I would expect that the prices on such an out of game website would have a serious delay, unless they use software that is directly sniffing out anything that an Alt is browsing on some market. Maybe it could be done legally, all clientside: but I wonder if it is possible to have 230+ Alts browsing 230+ markets and feed the info they are gleaning from browsing directly into a database that can be viewed on a website.
If that can be done, then I will most likely be browsing that website, and not so much the local markets. You'd still need the network of alts and couriers to get the deals done, off course.
It could get real sophisticated if that website would offer projections on good deals and such; most lucrative runs. Maybe even with the possibility to enter variables like max-length of a run, alignments of cities, /hide closed cities, war-states. However that sounds like an extremely complicated piece of software. And you would still have to make your own risk-calculations based on your knowledge of current affairs in the settlements that you trade in. If you know bandits are in the area, you better hold off, that sort of thing.

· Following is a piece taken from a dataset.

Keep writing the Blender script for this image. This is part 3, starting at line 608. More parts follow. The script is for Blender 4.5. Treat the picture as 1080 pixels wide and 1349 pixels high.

I think we will see all sorts of "tiers" of transporting. Who knows, a person running criss-cross across the land may be succesfull in certain instances, other times a well guarded caravan will do the trick.
I would also expect a Harvester who found something nice, to immediately run his own stuff to the second next settlement if he knew it would fetch a better price there then in his hometown. This includes risk, and the settlement would have to friendly: all variable that come into play.